3D scene scripts:
=-=-=
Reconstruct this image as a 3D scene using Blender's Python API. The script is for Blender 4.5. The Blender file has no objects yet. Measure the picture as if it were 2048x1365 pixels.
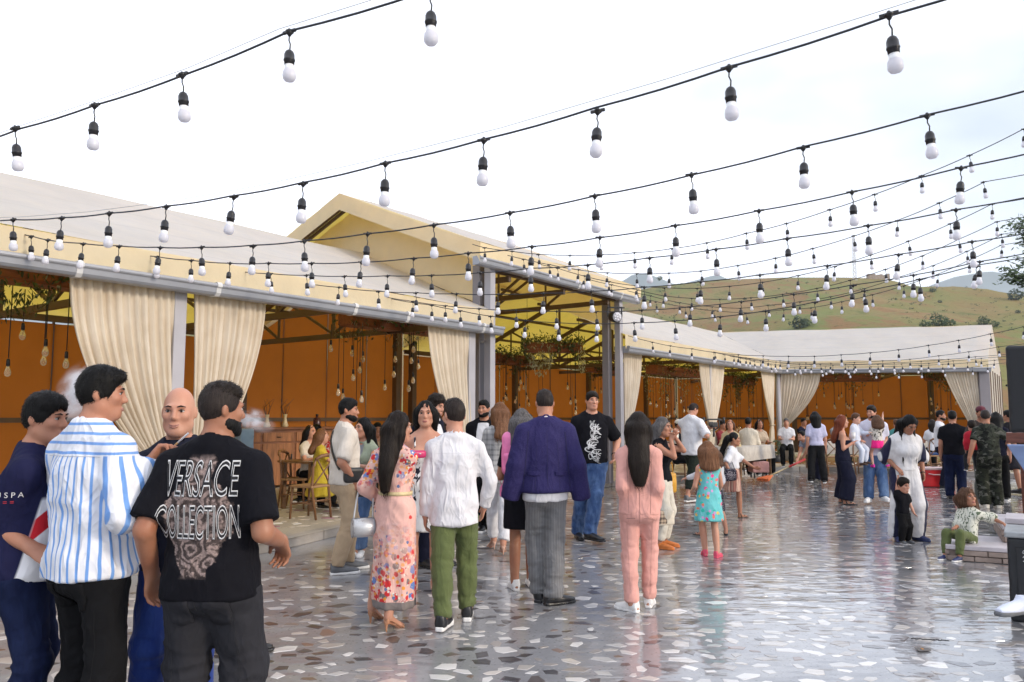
import bpy, bmesh, math, random
import numpy as np
from mathutils import Vector, Matrix
from mathutils.bvhtree import BVHTree
D = bpy.data
SC = bpy.context.scene
COL = SC.collection
PI = math.pi
R = math.radians
rnd = random.Random(11)

HAZE = SMOKE = True
# ------------------------------------------------------------------ camera, sky, sun, exposure
F, CX, CY, HC = 1600.0, 1024.0, 682.5, 1.55
PITCH = math.atan(152.5 / F)
cam = D.cameras.new('camera')
cam.lens = 36.0 * F / 2048.0
cam.sensor_width = 36.0
cam.clip_start = 0.05
cam.clip_end = 30000
cam_o = D.objects.new('camera', cam)
COL.objects.link(cam_o)
cam_o.location = (0, 0, HC)
cam_o.rotation_euler = (PI / 2 + PITCH, 0, 0)
SC.camera = cam_o

SUN_EL, SUN_AZ = R(22), R(118)          # low sun behind the camera's shoulder, on the open side of the plaza
world = D.worlds.new('World')
SC.world = world
world.use_nodes = True
wn, wl = world.node_tree.nodes, world.node_tree.links
wn.clear()
w_out = wn.new('ShaderNodeOutputWorld')
w_bg = wn.new('ShaderNodeBackground')
w_sky = wn.new('ShaderNodeTexSky')
w_sky.sky_type = 'NISHITA'
w_sky.sun_disc = False
w_sky.sun_elevation = SUN_EL
w_sky.sun_rotation = SUN_AZ
w_sky.air_density = 1.0
w_sky.dust_density = 1.2
w_tc = wn.new('ShaderNodeTexCoord')
w_map = wn.new('ShaderNodeMapping')
w_map.inputs['Scale'].default_value = (1, 1, 2.2)
w_map.inputs['Location'].default_value = (0.35, 0.1, 0.0)
w_no = wn.new('ShaderNodeTexNoise')
w_no.inputs['Scale'].default_value = 1.6
w_no.inputs['Detail'].default_value = 5
w_rp = wn.new('ShaderNodeMapRange')
w_rp.inputs['From Min'].default_value = 0.3
w_rp.inputs['From Max'].default_value = 0.66
w_rp.inputs['To Min'].default_value = 0.25
w_rp.inputs['To Max'].default_value = 0.97
w_mix = wn.new('ShaderNodeMixRGB')
w_mix.inputs['Color2'].default_value = (12.3, 12.65, 13.9, 1)      # thin bright cloud veil
wl.new(w_tc.outputs['Generated'], w_map.inputs['Vector'])
wl.new(w_map.outputs['Vector'], w_no.inputs['Vector'])
wl.new(w_no.outputs['Fac'], w_rp.inputs['Value'])
wl.new(w_rp.outputs['Result'], w_mix.inputs['Fac'])
wl.new(w_sky.outputs['Color'], w_mix.inputs['Color1'])
wl.new(w_mix.outputs['Color'], w_bg.inputs['Color'])
w_bg.inputs['Strength'].default_value = 0.1
wl.new(w_bg.outputs['Background'], w_out.inputs['Surface'])

sun = D.lights.new('sun', 'SUN')
sun.energy = 1.9
sun.angle = R(12)
sun.color = (1.0, 0.86, 0.68)
sun_o = D.objects.new('sun', sun)
COL.objects.link(sun_o)
_sd = Vector((math.sin(SUN_AZ) * math.cos(SUN_EL), math.cos(SUN_AZ) * math.cos(SUN_EL), math.sin(SUN_EL)))
sun_o.rotation_euler = _sd.to_track_quat('Z', 'Y').to_euler()
sun_o.location = (20, -10, 30)

vs = SC.view_settings
vs.view_transform = 'Standard'
vs.look = 'None'
vs.exposure = 0.62
vs.gamma = 1
vs.use_curve_mapping = False
SC.cycles.max_bounces = 7
SC.cycles.volume_bounces = 2
SC.cycles.diffuse_bounces = 4
SC.cycles.glossy_bounces = 3
SC.cycles.transmission_bounces = 5
SC.cycles.transparent_max_bounces = 8
SC.cycles.use_denoising = True
SC.cycles.sample_clamp_indirect = 6

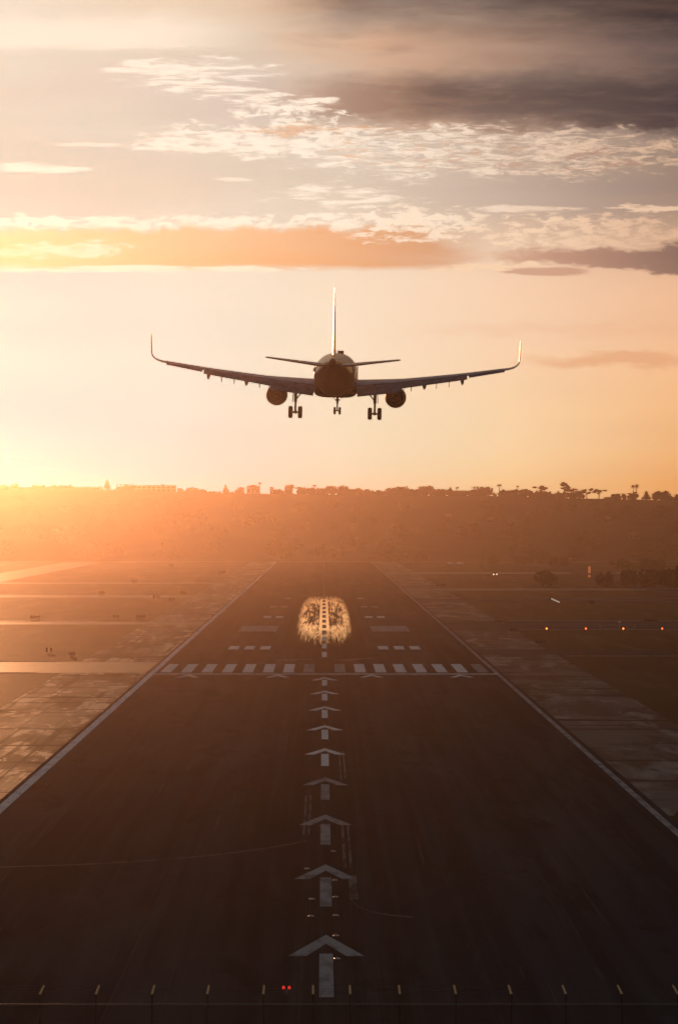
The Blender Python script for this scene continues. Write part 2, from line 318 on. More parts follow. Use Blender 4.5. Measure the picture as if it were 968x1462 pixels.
# ------------------------------------------------------------------ mesh helpers
def link(name, bm, material, parent=None, smooth=False, kind=None):
    me = bpy.data.meshes.new(name)
    bmesh.ops.recalc_face_normals(bm, faces=bm.faces)
    bm.to_mesh(me); bm.free()
    if smooth:
        for f in me.polygons: f.use_smooth = True
        if smooth != 'all':
            try: me.set_sharp_from_angle(angle=R(40))
            except Exception: pass
    o = bpy.data.objects.new(name, me); COL.objects.link(o)
    me.materials.append(M[material] if isinstance(material, str) else material)
    if parent: o.parent = parent
    if kind: o['kind'] = kind
    return o
def thing(name, label, cat, loc=(0,0,0), rot=(0,0,0), group=None):
    o = bpy.data.objects.new(name, None); COL.objects.link(o)
    o.empty_display_size = 0.5
    o.location = loc; o.rotation_euler = rot; o['label'] = label; o['category'] = cat
    if group: o['group'] = group
    return o
def tag(o, label, cat, group=None):
    o['label'] = label; o['category'] = cat
    if group: o['group'] = group
    return o
def dup(root, loc, rotz=0, label=None, scale=None, rot=None):
    r = root.copy(); COL.objects.link(r); r.location = loc; r.rotation_euler = rot or (0,0,rotz)
    if label: r['label'] = label
    if scale: r.scale = scale
    for ch in list(root.children):
        c = ch.copy(); COL.objects.link(c); c.parent = r
        for gch in ch.children:
            d = gch.copy(); COL.objects.link(d); d.parent = c
    return r
def box(bm, c, s, rot=None, bev=0.0):
    m = Matrix.Translation(c) @ (rot.to_matrix().to_4x4() if rot else Matrix()) @ Matrix.Diagonal((*s, 1))
    r = bmesh.ops.create_cube(bm, size=1.0, matrix=m)
    if bev:
        es = list({e for v in r['verts'] for e in v.link_edges})
        bmesh.ops.bevel(bm, geom=es, offset=bev, segments=2, affect='EDGES', profile=0.5)
def tube(bm, a, b, ra, rb=None, seg=10):
    a, b = Vector(a), Vector(b); rb = ra if rb is None else rb
    d = b-a; q = d.to_track_quat('Z', 'Y')
    rings = []
    for p_, r_ in ((a, ra), (b, rb)):
        rings.append([bm.verts.new(p_ + q @ Vector((r_*math.cos(2*math.pi*i/seg), r_*math.sin(2*math.pi*i/seg), 0))) for i in range(seg)])
    for i in range(seg):
        bm.faces.new((rings[0][i], rings[0][(i+1) % seg], rings[1][(i+1) % seg], rings[1][i]))
    bm.faces.new(rings[0][::-1]); bm.faces.new(rings[1])
def loft(bm, rings, cap=True):
    vs = [[bm.verts.new(p_) for p_ in r] for r in rings]
    n_ = len(vs[0])
    for a, b in zip(vs, vs[1:]):
        for i in range(n_):
            bm.faces.new((a[i], a[(i+1) % n_], b[(i+1) % n_], b[i]))
    if cap: bm.faces.new(vs[0][::-1]); bm.faces.new(vs[-1])
def lathe(bm, prof, axis='y', c=(0,0,0), seg=32, closed=False):
    """prof: (position along axis, radius)"""
    rings = []
    for t_, r_ in prof:
        ring = []
        for i in range(seg):
            a = 2*math.pi*i/seg; u_, v_ = r_*math.cos(a), r_*math.sin(a)
            q = {'y': (u_, t_, v_), 'x': (t_, u_, v_), 'z': (u_, v_, t_)}[axis]
            ring.append(Vector(q)+Vector(c))
        rings.append(ring)
    if closed: rings.append(rings[0])
    vs = [[bm.verts.new(p_) for p_ in r] for r in rings[:-1 if closed else None]]
    if closed: vs.append(vs[0])
    for a, b in zip(vs, vs[1:]):
        for i in range(seg): bm.faces.new((a[i], a[(i+1) % seg], b[(i+1) % seg], b[i]))
    if not closed:
        bm.faces.new(vs[0][::-1]); bm.faces.new(vs[-1])
def sheet(name, polys, z, material, parent=None, kind=None):
    bm = bmesh.new()
    for poly in polys: bm.faces.new([bm.verts.new((x_, y_, z)) for x_, y_ in poly])
    o = link(name, bm, material, parent, kind=kind)
    return o
def rect(x0, y0, x1, y1): return [(x0,y0), (x1,y0), (x1,y1), (x0,y1)]
def dist_v(v): return FPX*H/(v-VPV)
def gp(u, v): d = dist_v(v); return ((u-VPU)/FPX*d, d)
def at(u, v, d): return ((u-VPU)/FPX*d, d, H+(VPV-v)/FPX*d)

# ------------------------------------------------------------------ ground, runway, taxiways
XR = 0.16                                   # runway axis
bm = bmesh.new()
bmesh.ops.create_grid(bm, x_segments=24, y_segments=60, size=1.0, matrix=Matrix.Translation((0, 2900, 0)) @ Matrix.Diagonal((1500, 3000, 1, 1)))
link('ground', bm, 'grass', kind='structure')
RWY0, RWY1 = 256.0, 2960.0
for nm, s in (('runway_shoulder', -1), ('runway_shoulder', 1)):
    polys = []
    polys.append(rect(XR+s*31, 256, XR+s*46, 818) if s < 0 else [(XR+31, 420), (XR+33, 436), (XR+35, 441), (XR+37, 470), (XR+40, 482), (XR+42, 520), (XR+44, 530), (XR+46, 580), (XR+46, 930), (XR+31, 930)])
    spans = [(885, 1195), (1228, 1610), (1650, 1960), (2000, 2500), (2560, 2955)] if s < 0 else [(965, 1135), (1250, 1530), (1590, 1770), (1820, 2300), (2400, 2955)]
    for a, b in spans: polys.append(rect(XR+s*31, a, XR+s*46, b))
    sheet(nm, polys, 0.02, 'shoulder' if s < 0 else 'shoulder_dull', kind='structure')
run = sheet('runway', [rect(XR-31, RWY0, XR+31, RWY1)], 0.04, 'asphalt', kind='structure')
def strip(name, pts, w, material, z=0.03):
    """a ribbon of paving along a polyline"""
    bm = bmesh.new(); L = []; pts = [Vector((*q, 0)) for q in pts]
    for i, q in enumerate(pts):
        t_ = (pts[min(i+1, len(pts)-1)]-pts[max(i-1, 0)]).normalized(); nn = Vector((-t_.y, t_.x, 0))
        L.append((bm.verts.new((q.x+nn.x*w/2, q.y+nn.y*w/2, z)), bm.verts.new((q.x-nn.x*w/2, q.y-nn.y*w/2, z))))
    for a, b in zip(L, L[1:]): bm.faces.new((a[0], a[1], b[1], b[0]))
    return link(name, bm, material, kind='structure')
def arc(c, r, a0, a1, n_=14): return [(c[0]+r*math.cos(R(a0+(a1-a0)*i/n_)), c[1]+r*math.sin(R(a0+(a1-a0)*i/n_))) for i in range(n_+1)]
strip('taxiway', [(-31, 851), (-400, 851)], 64, 'taxi')
strip('taxiway', [(-31, 1212), (-400, 1212)], 30, 'taxi')
strip('taxiway', [(-31, 1630), (-400, 1630)], 36, 'taxi')
strip('taxiway', [(-31, 1980), (-400, 1980)], 36, 'taxi')
strip('taxiway', [(-150, 860), (-150, 2940)], 23, 'taxi', 0.035)
strip('taxiway', arc((-112, 1300), 64, 180, 240)+[(-60, 1226)], 20, 'taxi', 0.045)
strip('taxiway', arc((-112, 1720), 64, 180, 240)+[(-60, 1646)], 20, 'taxi', 0.045)
strip('taxiway', [(31, 1192), (420, 1192)], 105, 'darktaxi')
strip('taxiway', [(31, 948), (70, 948)], 34, 'darktaxi')
strip('taxiway', [(31, 1560), (420, 1560)], 58, 'darktaxi')
strip('taxiway', [(31, 1795), (420, 1795)], 44, 'taxi')
strip('taxiway', [(31, 2350), (420, 2350)], 80, 'taxi')
strip('taxiway', [(135, 960), (135, 2940)], 23, 'darktaxi', 0.035)
strip('taxiway_edge_line', [(47, 920), (110, 920)], 3.0, 'fade', 0.05)
strip('taxiway_edge_line', [(47, 1142), (200, 1142)], 4.0, 'fade', 0.05)
strip('taxiway_edge_line', [(40, 1240), (200, 1240)], 5.0, 'fade', 0.05)
strip('taxiway_edge_line', [(70, 1600), (240, 1590)], 5.0, 'fade', 0.05)
strip('taxiway_edge_line', [(84, 1585), (118, 1520), (160, 1480)], 3.0, 'fade', 0.055)
strip('taxiway_edge_line', [(75, 1815), (260, 1815)], 8.0, 'fade', 0.05)
strip('taxiway_edge_line', [(-60, 1230), (-200, 1230)], 5.0, 'fade', 0.05)
strip('taxiway_edge_line', [(-50, 820), (-200, 820)], 3.0, 'fade', 0.05)
strip('taxiway_edge_line', [(-50, 884), (-200, 884)], 3.0, 'fade', 0.05)
strip('taxiway_edge_line', [(-34, 1648), (-200, 1648)], 6.0, 'fade', 0.05)
strip('perimeter_road', [(-300, 2985), (300, 2985)], 26, 'taxi', 0.045)
sheet('blast_pad', [rect(-120, 170, 120, 255.9)], 0.035, 'asphalt', kind='structure')

# painted markings: parts of the runway
ZP = 0.06
for s in (-1, 1):
    sheet('edge_line', [rect(XR+s*30-(0.48 if s < 0 else 0.34), 258, XR+s*30+(0.48 if s < 0 else 0.34), RWY1-10)], ZP, 'paint' if s < 0 else 'fade', run)
sheet('threshold_bar', [rect(XR-30, 809.5, XR+30, 813.5)], ZP+0.01, 'paint', run)
for s in (-1, 1):
    for i in range(8):
        xc = XR+s*(2.75+3.58*i)
        mm = 'fade' if (i == 0 or (s > 0 and i == 7)) else 'paint'
        sheet('threshold_stripe', [rect(xc-0.95, 821, xc+0.95, 868)], ZP, mm, run)
def chevron(x_, y_, hw, ln): return [[(x_, y_), (x_, y_-6.5), (x_-hw*0.52, y_-ln), (x_-hw, y_-ln)], [(x_, y_), (x_+hw, y_-ln), (x_+hw*0.52, y_-ln), (x_, y_-6.5)]]
for xo in (-23.3, -8.0, 8.0, 23.3):
    sheet('arrowhead', chevron(XR+xo, 808.5, 2.1, 13.5), ZP, 'paint', run)
for i in range(9):
    y_ = 302+61.6*i
    o = sheet('arrow', chevron(XR, y_, 2.35, 14.8)+[rect(XR-0.42, y_-39.5, XR+0.42, y_-13.2)], ZP, 'paint' if i > 3 else 'fade', run)
for i in range(32):
    y_ = 911+61*i
    if y_ < RWY1-60: sheet('centreline_dash', [rect(XR-0.5, y_, XR+0.5, y_+36.6)], ZP+0.03, 'paint' if y_ < 1040 else ('fade' if y_ < 1640 else 'cut'), run)
for s in (-1, 1):
    sheet('aiming_marker', [rect(XR+s*11.4, 1122, XR+s*20.6, 1180)], ZP, 'fade', run)
    for k_ in range(3): sheet('touchdown_bar', [rect(XR+s*(11.2+3.3*k_), 966, XR+s*(13.3+3.3*k_), 992)], ZP, 'paint', run)
    for k_ in range(2):
        sheet('touchdown_bar', [rect(XR+s*(11.2+3.3*k_), 1276, XR+s*(13.3+3.3*k_), 1300)], ZP, 'paint', run)
        sheet('touchdown_bar', [rect(XR+s*(11.2+3.3*k_), 1428, XR+s*(13.3+3.3*k_), 1452)], ZP, 'fade', run)
    sheet('touchdown_bar', [rect(XR+s*11.2, 1580, XR+s*13.3, 1604)], ZP, 'fade', run)
# scrubbed remains of an older marking near the stripes
for a in ([(-9,893),(-2.2,898),(-2.2,900.5),(-9,896)], [(-9,884),(-5,888),(-5,890),(-9,887)], [(2,892),(9.4,902),(9.4,904.5),(2,895)], [(3.2,888),(6.5,892),(6.5,893.5),(3.2,890)]):
    sheet('old_marking', [a], ZP, 'fade', run)
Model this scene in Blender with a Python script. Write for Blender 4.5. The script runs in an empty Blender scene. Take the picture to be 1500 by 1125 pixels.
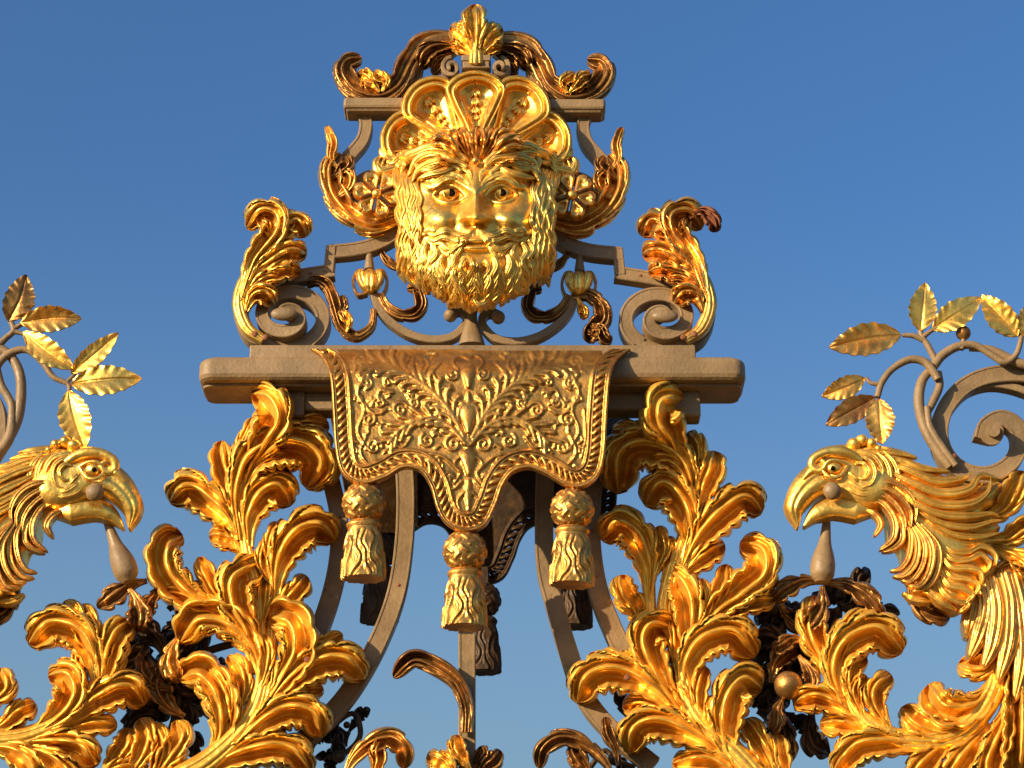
=-=-=
◆ YOUR GOAL ◆
Copy all lines from the data that hold the word "Write".

◆ SOLUTION TO THE PROBLEM ◆
The Blender Python script for this scene continues. Write part 2, from line 318 on. More parts follow. Use Blender 4.5. Measure the picture as if it were 968x1462 pixels.
Model this scene in Blender with a Python script. Write for Blender 4.5. The script runs in an empty Blender scene. Take the picture to be 1500 by 1125 pixels.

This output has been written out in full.